Engage Cuba, a new public advocacy organization focused on ending the trade and travel bans, reflects that same bipartisan spirit. The founder of the group (James Williams) is a public policy adviser to philanthropists with strong ties to the Obama Administration. Its top two advisers come from opposite sides of the political barricades: Steven Law runs American Crossroads and Luke Albee is a well-known Democrat who served more than two decades in Congress as Chief of Staff to Sens. Leahy and Warner (D-Va.). What brought us together was an interest in helping to make history in Cuba – and a shared enthusiasm for Cuban cigars.

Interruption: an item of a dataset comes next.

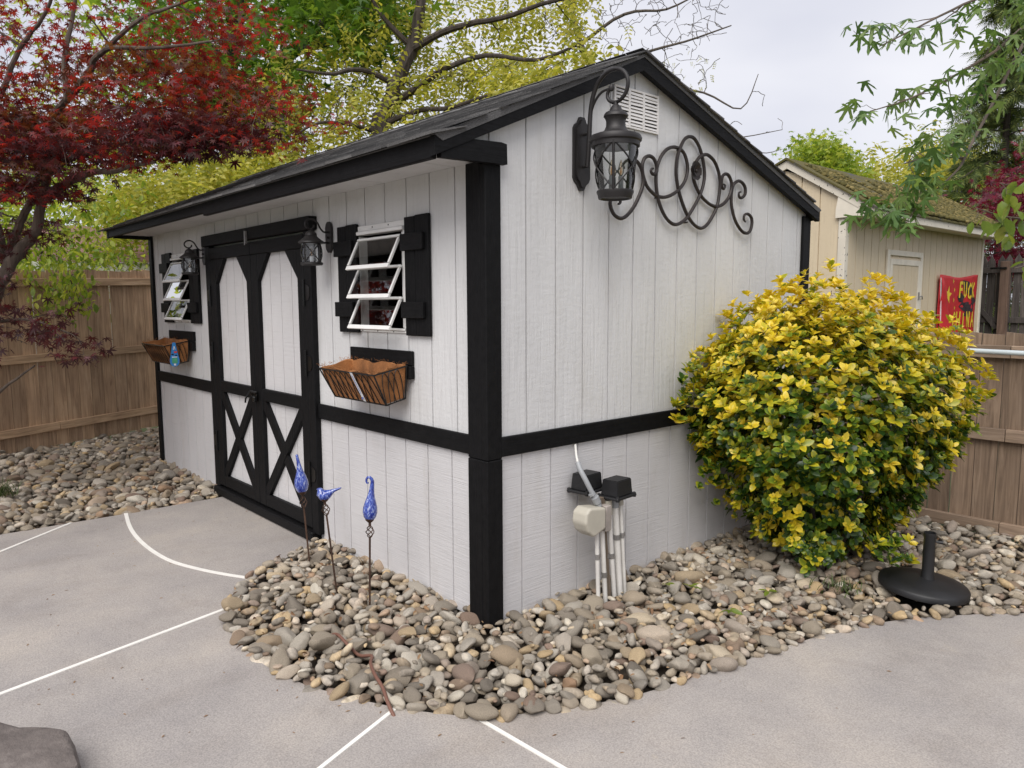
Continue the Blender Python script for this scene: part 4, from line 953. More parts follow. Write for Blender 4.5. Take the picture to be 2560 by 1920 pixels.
# ------------------------------------------------------------------ fences
MT['fenceL'] = wood_mat('brown_fence', [(.29, .19, .118), (.54, .375, .24), (.69, .52, .355)], 'z', .85, .5, 26)
MT['railL'] = wood_mat('brown_rail', [(.30, .195, .115), (.57, .40, .25), (.70, .53, .36)], 'x', .85, .5, 26)
MT['fenceR'] = wood_mat('grey_brown_fence', [(.16, .112, .078), (.30, .215, .15), (.42, .315, .23)], 'z', .85, .5, 26)
MT['railR'] = wood_mat('grey_brown_rail', [(.19, .137, .096), (.36, .265, .19), (.48, .375, .28)], 'x', .85, .5, 26)
MT['fenceD'] = wood_mat('dark_fence', [(.05, .043, .04), (.095, .082, .075), (.15, .13, .118)], 'z', .85, .5, 26)
def picket(wd, h, th, kind, mat, seed):
    r_ = random.Random(seed)
    if kind == 'flat': top = [(wd/2, h+r_.uniform(-.01, .01)), (-wd/2, h+r_.uniform(-.01, .01))]
    elif kind == 'dog': top = [(wd/2, h-.035), (wd/2-.035, h), (-wd/2+.035, h), (-wd/2, h-.035)]
    else: top = [(wd/2, h-.09), (0, h), (-wd/2, h-.09)]
    mb = MB(); mb.prism([(-wd/2, 0), (wd/2, 0)]+top, 'y', -th/2, th/2); return mb.mesh('picket', mat, False, (0, 0, 0))[0]
def fence(name, A, dirv, s0, s1, pw, h, kind, mats, rails, zf, label, gap=.006, rail_h=.09, posts=(), side=1):
    A = Vector((A[0], A[1], 0)); d_ = Vector((dirv[0], dirv[1], 0)).normalized(); nrm = Vector((d_.y, -d_.x, 0))*side; ang = math.atan2(d_.y, d_.x)
    t = empty(name, A+d_*(s0+s1)/2+Vector((0, 0, zf((s0+s1)/2))), label, 'fence'); vs = [picket(pw, h+dz, .017, kind, MT[mats[0]], i) for i, dz in enumerate((0, .015, -.012, .006))]; r_ = random.Random(len(name)+int(h*100)); s = s0
    while s < s1:
        p = A+d_*s; place('picket', r_.choice(vs), (p.x, p.y, zf(s)+r_.gauss(0, .006)), t, (0, r_.gauss(0, .004), ang+r_.gauss(0, .012))); s += pw+gap*r_.uniform(.3, 1.7)
    for z in rails:
        n_ = max(1, int((s1-s0)/2.4)); 
        for k in range(n_):
            a = s0+(s1-s0)*k/n_+.002; b_ = s0+(s1-s0)*(k+1)/n_-.002; p = A+d_*a+nrm*.029; q = A+d_*b_+nrm*.029; m_ = (p+q)/2; ln = (q-p).length
            me = MB().box(-ln/2, ln/2, -.019, .019, -rail_h/2, rail_h/2, .003).mesh('rail', MT[mats[1]], False, (0, 0, 0))[0]
            sl = math.atan2(zf(b_)-zf(a), ln); place('rail', me, (m_.x, m_.y, z+zf((a+b_)/2)), t, Euler((0, -sl, ang)))
    for s in posts:
        p = A+d_*s+nrm*(.10 if side == 1 else .10); MB().box(p.x-.045, p.x+.045, p.y-.045, p.y+.045, zf(s)-.1, zf(s)+h-.05, .004).build('post', MT[mats[1]], t)
    return t
fence('wooden_fence', (-6.47, -1.2), (-.333, .943), -2.2, 6.2, .136, 1.90, 'flat', ('fenceL', 'railL'), (.215, .975, 1.775), lambda s: .0+.028*s, 'tall brown plank fence behind the red maple', .006, .085, (), 1)
fence('wooden_fence', (-1.6, 3.56), (1, 0), 0, 5.6, .134, 1.325, 'flat', ('fenceR', 'railR'), (.005, .650, 1.215), lambda s: -.01, 'low grey-brown plank fence behind the yellow bush', .007, .085, (), 1)
ft = fence('wooden_fence', (-3.0, 11.2), (1, 0), 0, 7.5, .10, 2.25, 'point', ('fenceD', 'fenceD'), (.55, 1.25, 2.02), lambda s: 0, 'dark pointed picket fence beyond the tan shed', .016, .09, (), 1)
MT['gatepost'] = wood_mat('reddish_post', [(.09, .055, .04), (.17, .11, .08), (.22, .15, .11)], 'z')
MB().box(-.99, -.87, 11.04, 11.14, 0, 2.15, .004).build('gate_post', MT['gatepost'], ft)
MB().obox((-1.25, 11.13, 1.42), (-1.02, 11.13, 1.12), .06, .03, (0, -1, 0)).build('gate_brace', MT['fenceD'], ft)
MB().box(-1.12, -.9, 11.02, 11.04, 2.03, 2.06).build('gate_latch', MT['hinge'], ft)

# ------------------------------------------------------------------ the neighbour's tan shed
TAN = (.66, .55, .385)
MT['tan'] = siding_mat('tan_siding', TAN, 'z'); MT['cream'] = plain('cream_trim', (.74, .68, .57), .6, 0, .08, .2, 40)
def speckled():
    m, t, b = newmat('speckled_cream_trim'); v = coords(t, 'pos'); n1 = noise(t, v, 26, 2, .5); n2 = noise(t, v, 4, 3)
    c = mixc(t, (.74, .68, .57), (.06, .05, .045), ramp(t, n1, [(.66, (0, 0, 0)), (.70, (1, 1, 1))])); c = mixc(t, c, ramp(t, n2, [(.3, (.82, .82, .82)), (.7, (1, 1, 1))]), .8, 'MULTIPLY')
    t.links.new(c, b.inputs['Base Color']); b.inputs['Roughness'].default_value = .65; return m
MT['speck'] = speckled()
NX, NY0, NY1, NE, NRX, NRZ = -1.082, 6.0, 10.5, 2.46, -1.783, 3.12
ns = empty('tan_shed', (-2.3, 8.2, -.05), 'tan wooden shed with mossy roof behind the low fence', 'shed')
def nrake(x): return NRZ-(x-NRX)*.605 if x > NRX else NRZ-(NRX-x)*.42
MB().prism([(NX-.02, -.05), (NX-.02, 2.55), (NRX, 3.02), (-3.6, nrake(-3.6)-.05), (-3.6, -.05)], 'y', NY0+.015, NY1).build('wall', MT['tan'], ns)
k = 0; y = NY0+.075
while y < NY1-.05:
    b_ = min(y+.2, NY1); MB().box(NX-.019, NX-.006, y+.006, b_-.006, -.05, NE+.02).build('siding_board', MT['tan'], ns); y += .2
x = NX-.085
while x > -3.6:
    a = max(x-.222, -3.6); MB().prism([(a+.006, -.05), (x-.006, -.05), (x-.006, nrake(x)-.04), (a+.006, nrake(a)-.04)], 'y', NY0, NY0+.014).build('siding_board', MT['tan'], ns); x -= .222
MB().box(NX-.085, NX, NY0-.012, NY0+.074, -.05, NE+.0, .004).build('corner_board', MT['speck'], ns)
MB().box(NX-.07, NX+.006, NY1-.03, NY1+.045, -.05, NE, .004).build('corner_board', MT['cream'], ns)
MB().prism([(-1.19, 2.462), (-.80, 2.462), (-.80, 2.50), (-.93, 2.59), (-1.16, 2.74), (-1.19, 2.555)], 'y', NY0-.04, NY0-.013).build('eave_return', MT['cream'], ns)
MB().prism([(-.765, nrake(-.765)-.06), (-.765, nrake(-.765)+.03), (NRX, NRZ+.045), (NRX, NRZ-.045)], 'y', NY0-.045, NY0-.015).build('rake_board', MT['speck'], ns)
MB().prism([(NRX-.001, NRZ-.045), (NRX-.001, NRZ+.045), (-3.75, nrake(-3.75)+.045), (-3.75, nrake(-3.75)-.045)], 'y', NY0-.045, NY0-.015).build('rake_board', MT['speck'], ns)
MB().box(-.790, -.765, NY0-.04, NY1+.2, 2.435, 2.545, .004).build('fascia_board', MT['speck'], ns)
MB().box(-1.08, -.792, NY0-.012, NY1+.15, 2.462, 2.474).build('soffit', MT['cream'], ns)
def oldroof():
    m, t, b = newmat('mossy_shingle'); v = coords(t, 'pos'); n1 = noise(t, v, 3.2, 5, .6); f = noise(t, v, 120, 3, .7)
    c = ramp(t, f, [(.3, (.03, .03, .032)), (.7, (.11, .105, .10))]); c = mixc(t, c, (.10, .085, .022), ramp(t, n1, [(.36, (0, 0, 0)), (.44, (1, 1, 1))])); t.links.new(c, b.inputs['Base Color']); b.inputs['Roughness'].default_value = .95; bump(t, b, f, .8, .01); return m
MT['oldroof'] = oldroof()
mb = MB(); mb.prism([(-.74, nrake(-.74)+.032), (NRX, NRZ+.05), (-3.8, nrake(-3.8)+.05), (-3.8, nrake(-3.8)+.068), (NRX, NRZ+.075), (-.74, nrake(-.74)+.05)], 'y', NY0-.07, NY1+.22); nroof = mb.build('roof', MT['oldroof'], ns)
MT['moss'] = leaf_mat('moss', [(0, (.055, .050, .012)), (.5, (.105, .088, .022)), (.85, (.16, .125, .035)), (1, (.24, .19, .07))], .0, .95)
rg = np.random.default_rng(9); n_ = 5200; u = rg.uniform(0, 1, n_)**.8; yy = rg.uniform(NY0+.12, NY1+.2, n_)
nn = np.sin(yy*3.1+u*4)*.5+np.sin(yy*7.7-u*9+1)*.35+np.sin(yy*1.3+2)*.3; keep = (nn+u*1.2-.1 > -.1) & (u > .10); u, yy = u[keep], yy[keep]
xx = NRX+(-.75-NRX)*u; zz = NRZ+.075-(xx-NRX)*.605
bm = bmesh.new(); bmesh.ops.create_icosphere(bm, subdivisions=1, radius=1); bm.verts.index_update(); IV = np.array([q.co for q in bm.verts]); IF = np.array([[q.index for q in f.verts] for f in bm.faces]); bm.free()
sz = rg.uniform(.010, .032, len(u)); V = IV[None]*sz[:, None, None]*rg.uniform(.7, 1.3, (len(u), len(IV), 1))*np.array([1.2, 1.2, .8]); V += np.stack([xx, yy, zz-.004], 1)[:, None]; F_ = IF[None]+(np.arange(len(u))*len(IV))[:, None, None]
tag(place('moss', np_mesh('moss', V.reshape(-1, 3)-np.array([-1.2, 8, 2.8]), F_.reshape(-1, 3), MT['moss']), (-1.2, 8, 2.8), nroof), kind='stuff')
# its door
nd = MB().box(NX-.004, NX+.004, 7.16, 8.10, .05, 2.08).build('door', MT['tan'], ns)
y = 7.24
while y < 8.0: b_ = min(y+.2, 8.03); MB().box(NX+.004, NX+.010, y+.004, b_-.004, .1, 2.0).build('door_board', MT['tan'], nd); y += .2
for a, b_, c_, d_ in ((7.165, 7.235, .06, 2.06), (8.035, 8.098, .06, 2.06)): MB().box(NX+.004, NX+.022, a, b_, c_, d_, .003).build('door_trim', MT['cream'], nd)
MB().box(NX+.004, NX+.021, 7.236, 8.034, 1.99, 2.06, .003).build('door_trim', MT['cream'], nd)
for a, b_, c_, d_ in ((7.08, 7.155, .05, 2.165), (8.105, 8.17, .05, 2.165), (7.156, 8.104, 2.10, 2.165)): MB().box(NX-.005, NX+.02, a, b_, c_, d_, .003).build('door_frame', MT['cream'], ns)
mb = MB(); mb.box(NX+.022, NX+.034, 8.05, 8.075, 1.56, 1.66); mb.tube([(NX+.03, 8.06, 1.60), (NX+.05, 8.12, 1.61), (NX+.04, 8.15, 1.57)], .007, 6); mb.build('hasp', MT['galv'], nd)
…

This past week revealed why this effort is needed and timely. In the House of Representatives provisions were added to funding bills to try to roll Cuba policy back to a Cold War posture, even as embassies are in the process of being announced. The bills immediately drew veto threats, and it’s clear they have little chance of getting through the Senate with those measures. However, progress isn’t going to be made by fighting rear-guard actions; we need to move our policy toward Cuba in a new, positive direction.

The Flake-Leahy bill to end the travel ban already has 40 cosponsors from both parties as of this writing, with more being added by the week. Bipartisan congressional trips to Cuba are growing, often driven by constituent interests such as agricultural economic opportunities. The new Moran-King bill aims to strike a balance by extending the ban on using federal money for Cuba trade promotion while freeing up the American private sector to do what it does best just as Cuba undergoes an historic transition.

That’s how Washington should work: respectful of other points of view but with an eye toward moving America’s best interests forward. Together we should be asking questions like: if the U.S. government isn’t stopping us from traveling to Iran or even a pariah state like North Korea, why are we prohibited from hopping on a short flight to Cuba? If foreign companies have carte blanche to develop lucrative business deals 90 miles off our shores, why should American businesses be shut out? If we believe in the persuasive power of American free enterprise, why are we banning it from Cuba?

These are conversations worth having, but a robust debate requires new, diverse voices on this issue from all over America. We’re looking forward to helping bring those voices to Washington and informing this historic debate in Congress.